┌─ COLLECTED MATERIAL
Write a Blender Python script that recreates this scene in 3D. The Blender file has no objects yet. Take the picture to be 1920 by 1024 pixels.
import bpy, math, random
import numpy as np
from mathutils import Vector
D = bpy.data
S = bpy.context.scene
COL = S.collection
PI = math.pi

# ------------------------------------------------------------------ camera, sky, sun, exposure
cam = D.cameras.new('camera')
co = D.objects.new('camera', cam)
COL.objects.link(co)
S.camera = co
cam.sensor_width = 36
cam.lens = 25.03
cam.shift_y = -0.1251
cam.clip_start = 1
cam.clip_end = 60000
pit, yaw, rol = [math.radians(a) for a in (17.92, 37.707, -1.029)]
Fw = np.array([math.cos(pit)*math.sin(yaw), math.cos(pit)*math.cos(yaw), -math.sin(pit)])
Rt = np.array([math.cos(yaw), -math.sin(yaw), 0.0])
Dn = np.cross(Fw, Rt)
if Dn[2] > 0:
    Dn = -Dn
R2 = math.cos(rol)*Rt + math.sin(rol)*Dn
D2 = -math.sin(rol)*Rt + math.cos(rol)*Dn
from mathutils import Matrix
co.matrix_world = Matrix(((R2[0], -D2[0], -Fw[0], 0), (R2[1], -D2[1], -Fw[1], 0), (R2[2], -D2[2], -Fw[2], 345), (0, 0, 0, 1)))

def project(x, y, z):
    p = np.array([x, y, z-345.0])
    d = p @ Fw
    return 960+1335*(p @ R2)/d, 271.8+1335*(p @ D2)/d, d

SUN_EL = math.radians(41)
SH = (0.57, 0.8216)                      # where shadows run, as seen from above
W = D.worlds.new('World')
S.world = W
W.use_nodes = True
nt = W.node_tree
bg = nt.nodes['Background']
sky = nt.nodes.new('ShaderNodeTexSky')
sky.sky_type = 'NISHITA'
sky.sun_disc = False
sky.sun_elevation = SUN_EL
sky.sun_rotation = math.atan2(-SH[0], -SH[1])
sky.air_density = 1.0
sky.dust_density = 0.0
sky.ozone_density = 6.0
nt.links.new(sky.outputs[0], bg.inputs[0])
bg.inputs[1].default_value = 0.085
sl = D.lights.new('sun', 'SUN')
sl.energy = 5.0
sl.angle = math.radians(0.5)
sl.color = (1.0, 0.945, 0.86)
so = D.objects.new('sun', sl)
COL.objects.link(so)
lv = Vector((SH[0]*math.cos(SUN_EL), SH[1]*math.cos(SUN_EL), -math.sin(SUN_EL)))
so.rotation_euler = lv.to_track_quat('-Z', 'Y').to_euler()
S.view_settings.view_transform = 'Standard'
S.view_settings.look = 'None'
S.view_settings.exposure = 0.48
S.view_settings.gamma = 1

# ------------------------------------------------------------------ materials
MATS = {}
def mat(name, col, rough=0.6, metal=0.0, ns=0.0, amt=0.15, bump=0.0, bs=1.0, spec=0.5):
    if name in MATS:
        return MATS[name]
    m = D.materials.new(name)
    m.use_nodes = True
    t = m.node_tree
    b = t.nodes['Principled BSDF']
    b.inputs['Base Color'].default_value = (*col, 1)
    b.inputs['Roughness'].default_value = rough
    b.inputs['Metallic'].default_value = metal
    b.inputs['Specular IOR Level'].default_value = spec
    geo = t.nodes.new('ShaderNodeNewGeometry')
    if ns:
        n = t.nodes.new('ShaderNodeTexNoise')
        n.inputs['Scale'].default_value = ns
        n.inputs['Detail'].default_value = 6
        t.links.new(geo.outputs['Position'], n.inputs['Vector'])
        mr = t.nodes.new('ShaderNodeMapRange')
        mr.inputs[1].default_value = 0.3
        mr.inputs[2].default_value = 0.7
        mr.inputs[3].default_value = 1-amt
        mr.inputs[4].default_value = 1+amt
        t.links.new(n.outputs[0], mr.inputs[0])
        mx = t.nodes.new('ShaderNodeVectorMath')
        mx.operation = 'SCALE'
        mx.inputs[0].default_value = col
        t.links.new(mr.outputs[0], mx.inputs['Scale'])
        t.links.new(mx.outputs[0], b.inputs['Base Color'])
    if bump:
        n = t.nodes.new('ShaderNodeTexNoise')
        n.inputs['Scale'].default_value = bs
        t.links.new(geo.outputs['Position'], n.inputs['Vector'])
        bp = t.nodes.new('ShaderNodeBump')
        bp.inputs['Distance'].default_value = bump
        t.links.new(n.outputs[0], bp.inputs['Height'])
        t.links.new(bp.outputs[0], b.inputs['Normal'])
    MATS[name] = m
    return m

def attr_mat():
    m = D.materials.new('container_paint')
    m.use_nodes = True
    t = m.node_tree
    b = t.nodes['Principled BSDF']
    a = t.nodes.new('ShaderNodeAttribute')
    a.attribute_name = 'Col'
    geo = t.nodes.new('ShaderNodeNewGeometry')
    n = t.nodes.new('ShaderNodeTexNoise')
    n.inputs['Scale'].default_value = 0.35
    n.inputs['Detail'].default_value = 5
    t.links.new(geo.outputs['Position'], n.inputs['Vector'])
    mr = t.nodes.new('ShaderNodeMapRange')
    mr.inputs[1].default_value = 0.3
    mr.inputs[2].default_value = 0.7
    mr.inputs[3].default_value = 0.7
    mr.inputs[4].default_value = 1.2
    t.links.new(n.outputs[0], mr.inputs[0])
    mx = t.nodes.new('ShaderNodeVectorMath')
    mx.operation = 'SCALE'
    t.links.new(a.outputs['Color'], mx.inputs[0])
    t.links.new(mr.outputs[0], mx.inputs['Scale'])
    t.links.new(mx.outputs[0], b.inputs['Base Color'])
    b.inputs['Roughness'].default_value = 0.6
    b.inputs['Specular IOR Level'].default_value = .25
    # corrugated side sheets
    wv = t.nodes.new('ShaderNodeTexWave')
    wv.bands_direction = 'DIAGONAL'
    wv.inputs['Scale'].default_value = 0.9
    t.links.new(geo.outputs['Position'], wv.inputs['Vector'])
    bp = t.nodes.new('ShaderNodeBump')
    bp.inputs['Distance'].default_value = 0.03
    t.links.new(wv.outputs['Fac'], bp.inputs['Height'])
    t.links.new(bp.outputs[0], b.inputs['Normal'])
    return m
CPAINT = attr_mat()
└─
Exactly repeat the lines above, from the opening line through the one with "return 960+1335*(p @", and include nothing else.

● **WRITTEN ANSWER**:
Write a Blender Python script that recreates this scene in 3D. The Blender file has no objects yet. Take the picture to be 1920 by 1024 pixels.
import bpy, math, random
import numpy as np
from mathutils import Vector
D = bpy.data
S = bpy.context.scene
COL = S.collection
PI = math.pi

# ------------------------------------------------------------------ camera, sky, sun, exposure
cam = D.cameras.new('camera')
co = D.objects.new('camera', cam)
COL.objects.link(co)
S.camera = co
cam.sensor_width = 36
cam.lens = 25.03
cam.shift_y = -0.1251
cam.clip_start = 1
cam.clip_end = 60000
pit, yaw, rol = [math.radians(a) for a in (17.92, 37.707, -1.029)]
Fw = np.array([math.cos(pit)*math.sin(yaw), math.cos(pit)*math.cos(yaw), -math.sin(pit)])
Rt = np.array([math.cos(yaw), -math.sin(yaw), 0.0])
Dn = np.cross(Fw, Rt)
if Dn[2] > 0:
    Dn = -Dn
R2 = math.cos(rol)*Rt + math.sin(rol)*Dn
D2 = -math.sin(rol)*Rt + math.cos(rol)*Dn
from mathutils import Matrix
co.matrix_world = Matrix(((R2[0], -D2[0], -Fw[0], 0), (R2[1], -D2[1], -Fw[1], 0), (R2[2], -D2[2], -Fw[2], 345), (0, 0, 0, 1)))

def project(x, y, z):
    p = np.array([x, y, z-345.0])
    d = p @ Fw
    return 960+1335*(p @ R2)/d, 271.8+1335*(p @ D2)/d, d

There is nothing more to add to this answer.